The county seat was originally in Port Madison. Voters decided to make Sidney the county seat in the general election in 1892. In December of 1892 the residents of Sidney petitioned the state legislature and the Post Office Department to rename the city to Port Orchard. The legislature refused, as Charleston had also requested that name. The Post Office Department, however, went through with the name change, and as a result the Port Orchard post office ended up in Sidney, and the Charleston post office ended up in Port Orchard. It stayed this way for ten years until a local politician, Will Thompson, editor of the Sidney Independent, went to the State legislature and convinced them to correct this confusing situation, so that the Charleston post office was in Charleston, and at the same time Sidney was renamed Port Orchard.
Transportation around the area was dependent upon the water. Small communities started to spring up along the sound: Retsil, Annapolis, Manette, Southworth, Manchester, Olalla, etc. Row boats were the original form of transportation until in 1888 when a steamer service was started on Puget Sound. So many small boats dotted the waters that they supposedly looked like a swarm of mosquitoes. Thus the name the Mosquito Fleet was coined. The foot ferry service is still used today to connect Port Orchard and Annapolis to Bremerton.
Sidney faced serious challenges from the beginning. In 1890, the town had no streets, and was divided in three sections by Pottery Creek and Black Jack Creek. The main thoroughfare, Bay Street, was inundated by salt water every time the tide came in. With no money for improvements, a license was placed on saloons, a poll tax was imposed, and small charges were made for other privileges in the town, to aid in accomplishing much needed street work.
The first streets to reap attention were Sidney and Cline. The dirt from these two streets made a fill 16 feet wide along the waterfront to Harrison Street. A wagon road was graded from Harrison to Rockwell. A small trolley railroad was constructed from Rockwell Avenue over a salt marsh to the east side of Black Jack Creek. Then Rockwell (locally known as Sand Cut Hill) was graded and filled in the salt marsh. The “sand cut” deposited hundreds of tons of sand across Bay Street every time there was a heavy rainfall. This condition existed until Rockwell was finally black-topped and gutters installed.
Like most communities without fire protection, Sidney suffered its share of fire losses. The first major fire was in 1892. The Sidney Hotel and several homes on Prospect were lost. In 1894 most of the downtown businesses were wiped out by fire that destroyed businesses on both sides of Bay Street.
The citizens of Port Orchard donated two pieces of property to help the community grow. The first was the land for the county seat. They also built a courthouse and deeded it to the county. That was an undertaking in a time when cash was scarce.
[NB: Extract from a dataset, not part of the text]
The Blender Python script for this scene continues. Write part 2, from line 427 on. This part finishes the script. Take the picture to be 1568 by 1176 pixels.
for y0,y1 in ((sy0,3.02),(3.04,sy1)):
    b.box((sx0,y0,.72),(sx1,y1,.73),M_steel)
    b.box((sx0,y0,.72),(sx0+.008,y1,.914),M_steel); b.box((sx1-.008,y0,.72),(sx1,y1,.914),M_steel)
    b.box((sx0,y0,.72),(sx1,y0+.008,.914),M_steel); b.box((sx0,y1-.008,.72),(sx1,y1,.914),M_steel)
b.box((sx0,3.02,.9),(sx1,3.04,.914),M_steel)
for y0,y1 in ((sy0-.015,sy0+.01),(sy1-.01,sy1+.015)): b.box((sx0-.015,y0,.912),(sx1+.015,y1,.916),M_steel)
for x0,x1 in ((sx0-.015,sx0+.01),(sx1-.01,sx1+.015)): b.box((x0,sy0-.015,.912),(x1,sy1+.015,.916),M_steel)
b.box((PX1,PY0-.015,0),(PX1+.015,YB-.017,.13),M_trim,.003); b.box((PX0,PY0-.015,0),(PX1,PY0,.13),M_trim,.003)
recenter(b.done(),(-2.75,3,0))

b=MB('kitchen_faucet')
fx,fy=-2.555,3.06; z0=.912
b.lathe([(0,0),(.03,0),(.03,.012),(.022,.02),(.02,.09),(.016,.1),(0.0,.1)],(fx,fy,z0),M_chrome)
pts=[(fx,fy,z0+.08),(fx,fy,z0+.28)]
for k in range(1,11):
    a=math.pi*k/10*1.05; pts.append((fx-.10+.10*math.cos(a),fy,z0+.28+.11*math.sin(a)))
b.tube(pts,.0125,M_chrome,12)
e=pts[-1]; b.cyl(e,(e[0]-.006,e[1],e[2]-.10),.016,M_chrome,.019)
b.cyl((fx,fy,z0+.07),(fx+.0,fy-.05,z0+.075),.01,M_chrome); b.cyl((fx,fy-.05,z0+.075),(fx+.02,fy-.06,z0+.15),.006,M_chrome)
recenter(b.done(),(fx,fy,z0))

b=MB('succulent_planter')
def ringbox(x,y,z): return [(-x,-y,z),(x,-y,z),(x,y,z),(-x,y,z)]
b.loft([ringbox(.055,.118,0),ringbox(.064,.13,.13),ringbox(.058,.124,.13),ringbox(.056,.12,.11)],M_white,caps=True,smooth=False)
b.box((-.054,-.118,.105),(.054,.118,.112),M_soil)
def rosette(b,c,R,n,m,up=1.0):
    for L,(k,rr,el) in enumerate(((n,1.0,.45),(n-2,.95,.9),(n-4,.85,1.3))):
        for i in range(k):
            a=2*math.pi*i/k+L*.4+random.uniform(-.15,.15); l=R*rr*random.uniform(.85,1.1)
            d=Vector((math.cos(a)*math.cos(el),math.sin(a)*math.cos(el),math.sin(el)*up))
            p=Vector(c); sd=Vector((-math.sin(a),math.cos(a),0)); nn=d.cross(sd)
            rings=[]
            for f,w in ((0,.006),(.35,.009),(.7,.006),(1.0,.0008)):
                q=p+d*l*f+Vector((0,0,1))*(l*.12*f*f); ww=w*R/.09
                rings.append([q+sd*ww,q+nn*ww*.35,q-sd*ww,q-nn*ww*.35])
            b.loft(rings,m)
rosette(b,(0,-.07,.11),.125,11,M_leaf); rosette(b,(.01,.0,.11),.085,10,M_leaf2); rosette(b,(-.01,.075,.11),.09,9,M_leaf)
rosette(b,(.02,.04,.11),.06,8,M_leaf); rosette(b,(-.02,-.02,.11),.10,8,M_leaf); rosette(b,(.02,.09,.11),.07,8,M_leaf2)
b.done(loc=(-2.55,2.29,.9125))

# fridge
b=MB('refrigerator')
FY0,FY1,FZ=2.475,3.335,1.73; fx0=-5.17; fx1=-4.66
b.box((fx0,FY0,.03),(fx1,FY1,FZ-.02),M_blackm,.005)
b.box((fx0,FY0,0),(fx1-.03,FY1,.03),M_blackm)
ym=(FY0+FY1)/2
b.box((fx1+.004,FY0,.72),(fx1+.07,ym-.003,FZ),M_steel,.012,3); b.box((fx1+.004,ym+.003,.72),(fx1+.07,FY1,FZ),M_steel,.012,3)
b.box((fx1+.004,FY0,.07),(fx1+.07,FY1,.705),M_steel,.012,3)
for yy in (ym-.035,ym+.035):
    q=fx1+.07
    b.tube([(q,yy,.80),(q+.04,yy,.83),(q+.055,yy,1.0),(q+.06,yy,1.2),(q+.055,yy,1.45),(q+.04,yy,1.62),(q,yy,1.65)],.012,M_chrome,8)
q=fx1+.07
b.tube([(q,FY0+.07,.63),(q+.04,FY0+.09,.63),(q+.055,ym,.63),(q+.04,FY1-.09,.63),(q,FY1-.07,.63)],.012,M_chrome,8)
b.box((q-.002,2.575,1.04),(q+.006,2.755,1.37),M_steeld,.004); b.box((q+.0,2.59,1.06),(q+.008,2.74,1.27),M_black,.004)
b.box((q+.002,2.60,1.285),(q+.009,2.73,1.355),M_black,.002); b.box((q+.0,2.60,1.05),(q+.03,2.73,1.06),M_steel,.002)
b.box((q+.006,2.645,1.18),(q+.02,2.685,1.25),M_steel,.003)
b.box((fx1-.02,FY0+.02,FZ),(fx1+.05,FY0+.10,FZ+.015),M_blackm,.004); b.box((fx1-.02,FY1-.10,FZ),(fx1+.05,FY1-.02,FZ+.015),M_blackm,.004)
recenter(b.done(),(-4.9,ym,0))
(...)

The second was purchased land for Retsil Veteran’s Home. The Washington State Legislature appropriated money for a veteran’s home in 1908. The city presented the land to the state, and this gesture played an important part in the decision to locate the home here.
Port Orchard's first water system was on Black Jack Creek in 1911. During the 1920's, this was converted to artesian for more and better water. Electric lights arrived in 1912. The rate maximum was $1 a month for each 16 candle power light. By 1915 Port Orchard had 266 telephones.